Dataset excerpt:
-- START --

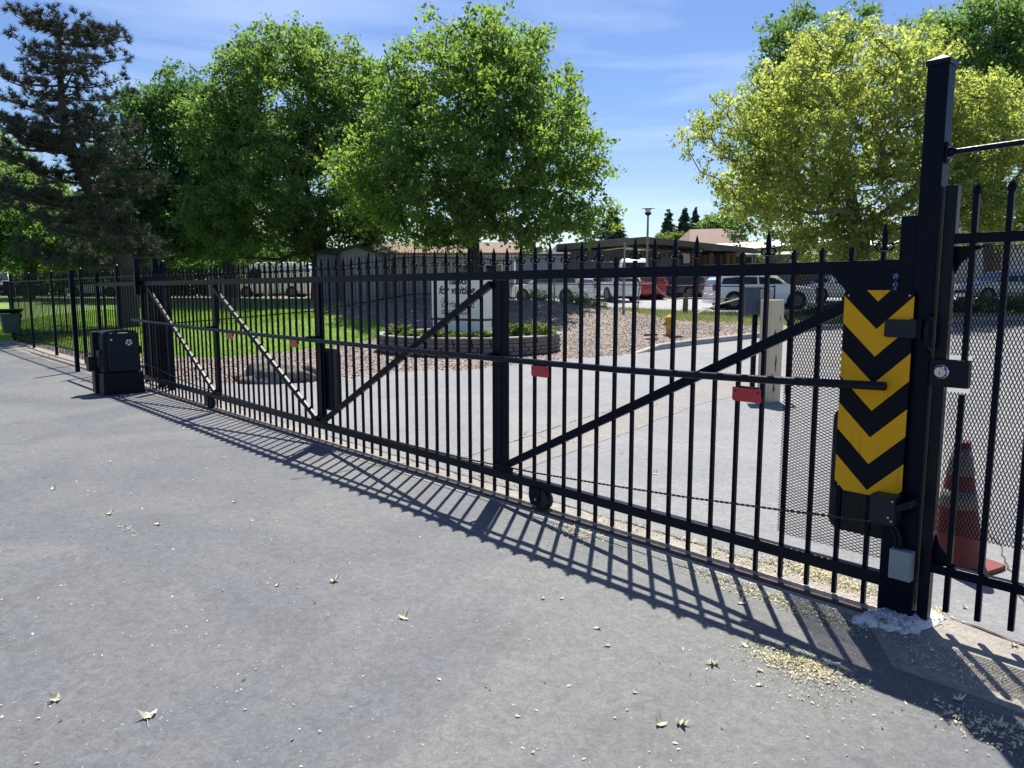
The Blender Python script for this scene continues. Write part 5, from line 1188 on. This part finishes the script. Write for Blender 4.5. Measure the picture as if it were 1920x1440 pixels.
MB().box((cx(1316), 1.17, 1.15), (1.3, .05, 2.3)).build('door', M['doorg'], cb)
for x_ in (1380, 1400, 1425): 
    f = MB().box((cx(x_), .56, cz(492)), (.75, .08, 1.0)).build('window', M['trimw'], cb); MB().box((cx(x_), .51, cz(492)), (.62, .03, .86)).build('pane', M['glass'], f)
MB().box((cx(1284), .12, cz(485)), (.45, .05, .6)).build('notice', M['trimw'], cb); MB().box((cx(1242), .12, cz(478)), (.14, .06, .14)).build('vent', M['ink'], cb)
# brown roofed house behind
hb = thing('brown_roof_house', 'house with a steep brown shingle roof above the low building', 'house', (cx(1330, 66), 66, H(8, 60)))
def hx(p): return cx(p, 66)-hb.location.x
def hzz(p): return atY(1320, p, 66).z-hb.location.z
MB().box((hx(1345), 4, hzz(470)/2), (hx(1385)-hx(1295), 7.5, hzz(466))).build('wall', M['siding'], hb)
V = [(hx(1285), -.5, hzz(458)), (hx(1400), -.5, hzz(458)), (hx(1390), 4, hzz(421)), (hx(1308), 4, hzz(423)), (hx(1285), 8.5, hzz(458)), (hx(1400), 8.5, hzz(458))]
MB().add(V, [(0, 1, 2, 3), (3, 2, 5, 4), (0, 3, 4), (1, 5, 2), (0, 4, 5, 1)]).build('roof', M['shingle_b'], hb)
rb = thing('pale_building', 'pale building glimpsed through the trees at the right', 'building', (cx(1850, 62), 62, H(20, 60))); zz = atY(1850, 415, 62).z-rb.location.z
MB().box((0, 3, zz/2), (10, 6, zz)).build('wall', mat('pale_wall', (.45, .45, .43), .8), rb); MB().box((0, 3, zz+.1), (10.6, 6.6, .2)).build('roof', M['fascia'], rb); MB().box((.4, -.03, zz/2), (.5, .05, zz)).build('timber_post', M['timber'], rb)
# lamp post
lpst = thing('lamp_post', 'slender grey parking lot lamp post with a flat double-wing top', 'lamp post', (cx(1210, 47), 47, H(8, 47)))
zt_ = atY(1210, 391, 47).z-lpst.location.z; zc_ = atY(1210, 401, 47).z-lpst.location.z
MB().tube([(0, 0, 0), (0, 0, zc_)], [.1, .06], 10).build('pole', M['pipe'], lpst); MB().lathe([(.06, zc_-.12), (.22, zc_), (.22, zc_+.06), (.05, zc_+.08)], n=12).build('collar', M['black2'], lpst)
MB().lathe([(.12, zc_+.08), (.16, zt_-.05)], n=12).build('lamp_glass', M['lamp_white'], lpst)
for q in range(4): MB().tube([(.2*math.cos(q*1.57+.78), .2*math.sin(q*1.57+.78), zc_), (.22*math.cos(q*1.57+.78), .22*math.sin(q*1.57+.78), zt_)], .012, 5).build('strut', M['pipe'], lpst)
MB().lathe([(.30, zt_-.02), (.31, zt_), (.05, zt_+.05)], n=16).build('hood', M['pipe'], lpst)
a = MB(); a.box((-.2, 0, zt_-.015), (.42, .1, .03)); a.box((.2, 0, zt_-.015), (.42, .1, .03)); a.build('wing', M['pipe'], lpst)

# ================================================================ FALLEN LEAVES and LITTER
def leafmesh(seed, size):  # five-lobed, curled
    r = random.Random(seed); P = []; n_ = 5
    for k in range(n_*2):
        q = math.pi*2*k/(n_*2)-math.pi/2; rr = size*(.46 if k % 2 == 0 else .25)*r.uniform(.55, 1.2)
        P.append((rr*math.cos(q), rr*math.sin(q), size*(.08+.42*r.random()**2) if k % 2 == 0 else size*.06*r.random()+.003))
    V = P+[(0, 0, size*.07)]; F = [(k, (k+1) % (n_*2), n_*2) for k in range(n_*2)]
    a = MB(); a.add(V, F, False); a.tube([(0, -size*.4, size*.06), (size*.08, -size*.75, size*.05), (size*.15, -size*.95, .003)], size*.012, 4); return a
FL = [(207, 870, .05, 'small green and pale leaf lying alone far left of the gate shadow'), (100, 919, .07, None), (206, 967, .07, None), (440, 943, .05, None), (296, 988, .06, None), (627, 1093, .07, 'curled pale leaf in the middle of the asphalt'), (757, 1160, .075, 'star-shaped cream leaf left of the picture centre line on asphalt'),
      (1018, 1127, .035, None), (1053, 1129, .035, None), (1120, 1182, .045, None), (1139, 1220, .04, None), (1398, 1212, .06, 'folded yellow leaf between gate shadow and the seed litter'), (1337, 1247, .07, 'large cream leaf left of the seed litter pile'), (1425, 1267, .045, None), (1423, 1293, .04, None),
      (1277, 1362, .06, 'right one of two pale leaves at the bottom edge'), (1238, 1366, .06, 'left one of two pale leaves at the bottom edge'), (1190, 1306, .03, None), (970, 1351, .03, None), (280, 1357, .085, 'torn pale leaf near the bottom left'), (107, 1322, .06, 'dark green curled leaf near the bottom left corner'), (1390, 1138, .06, 'pale leaf lying inside the gate shadow'),
      (1797, 1325, .055, None), (1870, 1375, .06, None), (345, 805, .05, None), (420, 860, .05, None), (520, 1100, .04, None), (1900, 1222, .05, 'pale yellow leaf on the strip at the right edge'), (1810, 1142, .045, None), (1150, 840, .06, None), (1090, 795, .07, None), (1228, 890, .07, None), (985, 815, .06, None), (1160, 820, .05, None), (850, 745, .06, None), (870, 710, .06, None), (1060, 715, .06, None)]
NM = ['pale leaf left of the gate shadow, nearest the left edge', 'pale leaf right of the lone leaf at the far left', 'small curled leaf at left beneath the diagonal shadow band', 'tiny pale leaf next to a thin trail of seeds at left', 'pale scrap, left one of two tiny leaves in the middle foreground', 'pale scrap, right one of two tiny leaves in the middle foreground', 'ragged leaf above the lowest of the middle right leaves', 'pale leaf just below the ragged middle right leaf', 'small yellowish leaf right of the large cream leaf', 'lower small leaf right of the large cream leaf', 'tiny leaf scrap above the bottom pair of leaves', 'tiny scrap in the lower middle of the asphalt', 'dull leaf in the wide post shadow at lower right', 'dull leaf at the bottom right corner in shadow', 'pale leaf close under the gate shadow far left', 'pale leaf under the left part of the gate shadow', 'faint leaf scrap left of centre in the foreground', 'pale leaf on the driveway just below the side gate', 'leaf on the driveway left of the tan patch', 'leaf on the tan patch of the driveway, upper one', 'leaf by itself on the driveway right of the tan patch', 'leaf at the lower left end of the tan patch', 'leaf on the middle of the tan patch', 'leaf far back on the driveway left of centre', 'leaf at the mulch edge of the driveway', 'leaf far back on the driveway below the planter']
protos = [leafmesh(k, 1.0).build('fallen_leaf', lm('fallen')) for k in range(5)]; used = set()
for i, (x_, y_, s_, lab) in enumerate(FL):
    p = gd(x_, y_); k = i % 5
    if k in used: o = protos[k].copy(); col.objects.link(o)
    else: o = protos[k]; used.add(k)
    o.location = (p[0], p[1], H(*p)+.003); o.scale = (s_, s_, s_*1.3); o.rotation_euler = (random.uniform(-.1, .1), random.uniform(-.1, .1), random.uniform(0, 6.28))
    behind = (p[0]-G0[0])*GN[0]+(p[1]-G0[1])*GN[1] > .3
    if not lab: lab = NM.pop(0)
    if lab: tag(o, lab, 'leaf', 'fallen leaves on the driveway' if behind else 'fallen leaves on the apron')
# litter: catkins, seeds and crumbs
r = np.random.default_rng(51); P = []; S3 = []
def pile(px_, py_, n, sx, sy, h=.01, sz_=.012):
    n = int(n*1.35); sz_ *= .62
    c = gd(px_, py_) if py_ else px_; q = r.normal(size=(n, 2))*np.array([sx, sy]); rot = GROT; X = c[0]+q[:, 0]*math.cos(rot)-q[:, 1]*math.sin(rot); Y = c[1]+q[:, 0]*math.sin(rot)+q[:, 1]*math.cos(rot)
    z = .006+h*np.exp(-((q[:, 0]/sx)**2+(q[:, 1]/sy)**2)/1.5)*r.random(n); P.append(np.column_stack([X, Y, z])); S3.append(np.full(n, sz_)*r.uniform(.5, 1.5, n))
pile(1505, 1255, 1500, .10, .055, .02, .011); pile(1440, 1240, 120, .05, .03, .008, .011); pile(1490, 1275, 350, .16, .09, .004, .009)
pile(1545, 1085, 900, .16, .05, .02, .014); pile(1610, 1110, 500, .12, .05, .012, .012); pile(1500, 1065, 500, .15, .05, .015, .013); pile(1400, 1055, 350, .2, .035, .01, .012); pile(1300, 1020, 300, .25, .04, .008, .012)
pile(1420, 1115, 500, .14, .04, .01, .012); pile(1340, 1090, 300, .2, .04, .006, .011); pile(1530, 1150, 500, .14, .05, .006, .011); pile(1780, 1240, 350, .3, .06, .004, .01); pile(1880, 1285, 400, .2, .06, .006, .01); pile(1880, 1385, 400, .12, .06, .02, .014)
pile(1160, 985, 250, .2, .05, .01, .012); pile(1070, 1000, 220, .15, .05, .01, .012); pile(930, 905, 350, .25, .04, .012, .014); pile(760, 845, 300, .4, .04, .01, .014); pile(1740, 1155, 300, .06, .05, .01, .012)
pile(240, 998, 60, .12, .02, .004, .011); pile(1085, 1005, 200, .1, .05, .006, .012); pile(1060, 828, 120, .6, .03, .006, .02); pile(1330, 775, 200, 1.0, .08, .004, .02); pile(520, 1103, 30, .2, .05, .003, .01)
# along the strip
for s_ in np.arange(.2, 26, .12):
    for nn_, k in ((.12, 3), (-.09, 2)):
        q = sn(s_+r.normal()*.05, nn_+r.normal()*.05); c = (q.x, q.y); pile(c, None, k, .07, .035, .004, .010+.0004*s_)
# sparse grit over the apron
n = 2600; d_ = r.uniform(1.9, 13, n)**1.0; X = r.uniform(-.8, .75, n)*d_; Q = np.column_stack([X, d_]); n_off = (Q[:, 0]-G0[0])*GN[0]+(Q[:, 1]-G0[1])*GN[1]; Q = Q[(n_off < -.15) | (r.random(n) < .35)]
P.append(np.column_stack([Q, np.full(len(Q), .005)])); S3.append(r.uniform(.004, .011, len(Q)))
# driveway edges
for a_, b_ in zip(DRIVE_EDGE, DRIVE_EDGE[1:]): pile(((a_[0]+b_[0])/2, (a_[1]+b_[1])/2), None, 26, .25, .25, .01, .03)
for a_, b_ in zip(resample(KERB, .6), resample(KERB, .6)[1:]): pile(((a_[0]+b_[0])/2+.15, (a_[1]+b_[1])/2-.2), None, 10, .3, .12, .01, .03)
P = np.concatenate(P); S3 = np.concatenate(S3); P[:, 2] += np.array([H(a_, b_) for a_, b_ in P[:, :2]]); rng = r
V = leaves(P, S3*1.5, 1.3, .42)
o = npmesh('seed_litter', V, 4, lm('litter'), None, rng.random(len(P))); tag(o, 'dry cream seed and catkin litter strewn along the gate track', 'litter', kind='stuff')
st = MB().tube([(-.05, 0, .006), (.05, 0, .008)], .004, 5).build('twig', M['white']); q = gd(1552, 1247); st.location = (q[0], q[1], 0); st.rotation_euler = (0, 0, -.1); tag(st, 'thin white stick beside the seed litter pile', 'twig')
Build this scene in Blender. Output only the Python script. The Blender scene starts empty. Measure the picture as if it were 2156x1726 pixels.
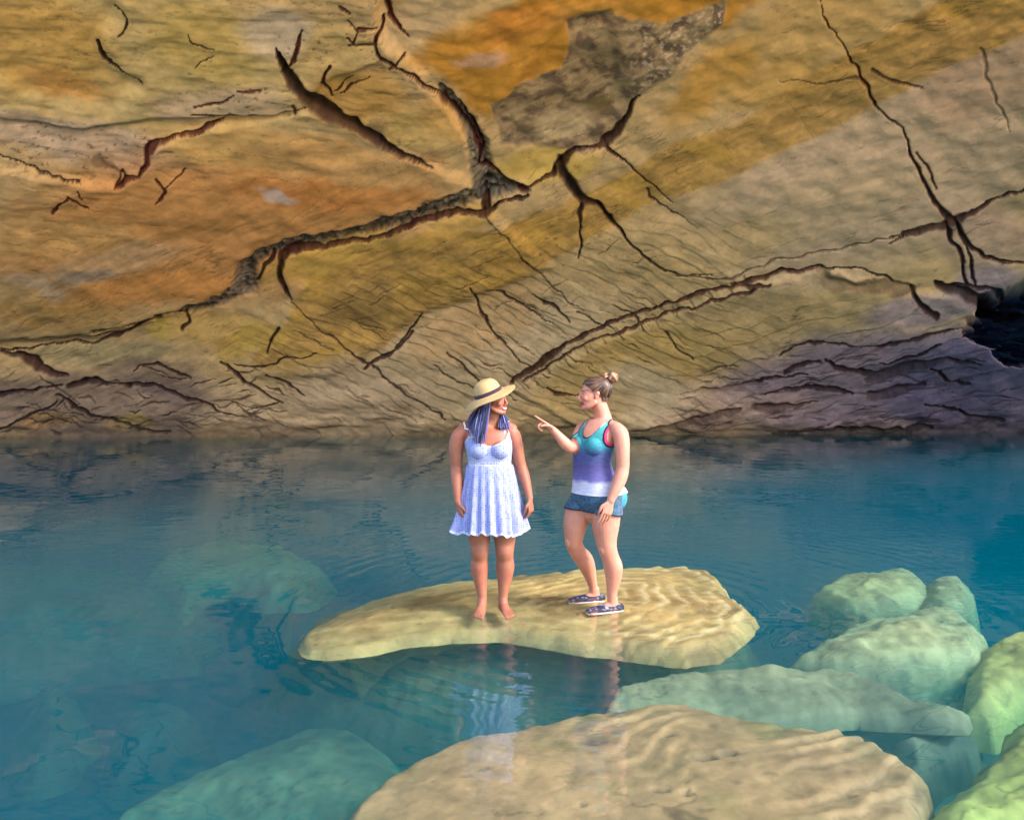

-- END --

● What is expected: Collect the lines of the records that include the string "Measure".

● Answer in full:
The Blender Python script for this scene continues. Write part 5, from line 1188 on. This part finishes the script. Write for Blender 4.5. Measure the picture as if it were 1920x1440 pixels.
Build this scene in Blender. Output only the Python script. The Blender scene starts empty. Measure the picture as if it were 2156x1726 pixels.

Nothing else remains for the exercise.